House debates
Tuesday, 14 August 2007
Questions without Notice
Economy
2:28 pm
Peter Costello (Higgins, Liberal Party, Treasurer) Share this | Hansard source
I thank the honourable member for Wakefield for his question. At the moment the Australian economy is strong. It is strong because we have more Australians in work than ever before. We have unemployment at a 33-year low. We have GDP higher than it has ever been before. We have real wages which have increased some 20 per cent. In these circumstances, where we are as close to full employment as we have been in 33 years, you do tend to get price pressures in the economy.
The task of managing the economy from this point forward is going to be the task of managing a strong economy and keeping inflation in check. Absolutely critical to that great task over the years which lie ahead is industrial relations policy. Let me quote Ian Macfarlane, the former Governor of the Reserve Bank, in August 2006. He said:
Obviously, it makes the job of [managing] monetary policy easier, the more deregulated the labour market is.
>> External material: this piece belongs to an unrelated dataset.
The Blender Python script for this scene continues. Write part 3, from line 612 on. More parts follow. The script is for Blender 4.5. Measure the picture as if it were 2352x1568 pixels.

If you get pressure in one part of the economy—in the past the fact that wages had risen there would be used as a persuasive argument for it to be carried right across the country, the comparative wage justice argument—it’s easier to have hot spots without the hot spots moving throughout the economy.
The governor of the bank was saying that where you have parts of the economy which are hot, either because there is profitability or because there is labour shortage, if you do not have a deregulated labour market those hotspots move right across the economy and they put pressure on inflation. As was always the case in Australia, the boom leads to a bust. Because this government has put in place Work Choices with Australian workplace agreements—because this government has improved industrial relations—those hotspots do not move their way across the economy and push out inflation, and as a consequence we are not being subjected to the same bust as we normally would have at this period of the cycle.
There would be nothing more damaging to the Australian economy than to turn our back now on industrial relations reform and to roll back to the way in which we were let down in this country in the years gone by. This is where Labor is a complete throwback. Labor is wanting to throw back not just to the industrial relations system of 2000, or even to the industrial relations system of 1997; Labor wants to throw back pre-1993. It wants to go back to pattern bargaining, awards, the abolition of AWAs and centralised wage fixation. Nothing could be more damaging to where the Australian economy is at the moment than to have that throwback from the Australian Labor Party.
The Leader of the Opposition has a wonderful capacity to get economic policy wrong. You will recall, Mr Speaker, that when we reformed the tax system the Leader of the Opposition said it was fundamental injustice—the great day in 100 years where fairness in the Australian nation ended. Always one for pompous rhetoric, the Leader of the Opposition, when this government reformed industrial relations, had this to say. This is when we reformed the industrial relations system which, since it was reformed, has led to 390,000 new jobs. This is what the Leader of the Opposition said in the parliament:
If these laws remain in place in Australia, Australian families will look back to these days in November 2005 as the time when parliament legislated fairness out of the Australian way of life.
Three hundred and ninety thousand new jobs later, I do not think many Australians are looking back to November 2005 with a fondness and demanding we return there, just as there are not many Australians wanting to go back pre-2000 to the old wholesale sales tax, the state taxes and higher income taxes. The thing about the Leader of the Opposition is that he has been persistently wrong on economic policy. He has always made pompous rhetorical boasts. He has no part in taking any credit for the modern Australian economy. If it had been left up to him, it would never have occurred. And, if it is left up to him, the objectives that we have in the years to come will never be achieved.